To keep the story moving along and to remind us that the streets aren't yet civilized, a requisite shooting tragedy occurs, spurring the feuding friends into action. Adding . . . flava, there's Liyah's saucy, neurotic friend, Beautifull (Meagan Good), who routinely saves souls and reminds everyone to use two L's in her name, plus Elgin's and Liyah's sweet grandmother (Esther Scott). The senior lady is great; after bemoaning her arthritis, back problems, blood pressure, and gout, she insists, "I ain't one to complain." Later, at the big dance showdown, when happy dongs are mischievously waggled, she hoots in approval. Go, Grandma!

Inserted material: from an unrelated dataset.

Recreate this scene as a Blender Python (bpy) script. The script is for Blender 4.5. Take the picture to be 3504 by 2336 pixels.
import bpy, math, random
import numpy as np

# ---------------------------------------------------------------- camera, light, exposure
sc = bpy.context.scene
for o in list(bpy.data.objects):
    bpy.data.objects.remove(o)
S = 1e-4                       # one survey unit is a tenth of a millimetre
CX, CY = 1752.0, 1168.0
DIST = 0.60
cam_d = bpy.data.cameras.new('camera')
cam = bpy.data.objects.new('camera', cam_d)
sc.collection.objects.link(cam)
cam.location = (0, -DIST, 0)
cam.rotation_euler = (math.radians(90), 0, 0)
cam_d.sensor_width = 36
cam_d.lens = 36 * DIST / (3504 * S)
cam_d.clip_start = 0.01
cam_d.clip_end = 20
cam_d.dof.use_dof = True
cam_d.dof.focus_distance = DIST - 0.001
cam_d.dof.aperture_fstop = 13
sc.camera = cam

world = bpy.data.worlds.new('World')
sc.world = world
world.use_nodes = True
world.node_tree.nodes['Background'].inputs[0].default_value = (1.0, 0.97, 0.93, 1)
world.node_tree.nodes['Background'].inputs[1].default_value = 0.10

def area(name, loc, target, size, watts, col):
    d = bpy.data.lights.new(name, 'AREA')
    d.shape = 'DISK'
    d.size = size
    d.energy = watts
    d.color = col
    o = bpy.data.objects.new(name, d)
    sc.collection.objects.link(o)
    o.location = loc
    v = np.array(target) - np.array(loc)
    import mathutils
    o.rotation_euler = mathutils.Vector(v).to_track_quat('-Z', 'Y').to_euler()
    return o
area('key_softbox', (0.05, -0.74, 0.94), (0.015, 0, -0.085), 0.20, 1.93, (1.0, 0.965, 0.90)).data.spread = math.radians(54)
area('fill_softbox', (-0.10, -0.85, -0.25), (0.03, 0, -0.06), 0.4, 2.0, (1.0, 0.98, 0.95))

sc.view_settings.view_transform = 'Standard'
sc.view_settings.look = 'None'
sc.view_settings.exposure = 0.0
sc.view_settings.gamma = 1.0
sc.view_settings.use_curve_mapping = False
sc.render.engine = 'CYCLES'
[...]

Ultimately, this movie is all about the dancing, and director Christopher B. Stokes (House Party 4) shapes it up with undeniable energy, even -- dare I say it? -- pizzazz. Perhaps, as manager of B2K, IMX, and others, Stokes finds that promoting the home team comes naturally. It's easy to poke fun -- particularly when the showdown is hosted by Lil' Kim (who isn't exactly lil') amid so much hoopla for MTV, it made me throw up a little -- but the pops, locks, swoops, and flips are quite amazing, regardless of what you've seen before in films with even sillier names. The thug-wear fashions are completely tiresome, and the "big prize money" is probably less than the average movie exec takes home as a monthly bonus, but otherwise, the movie is reasonably, um -- what's the word this week? Tight?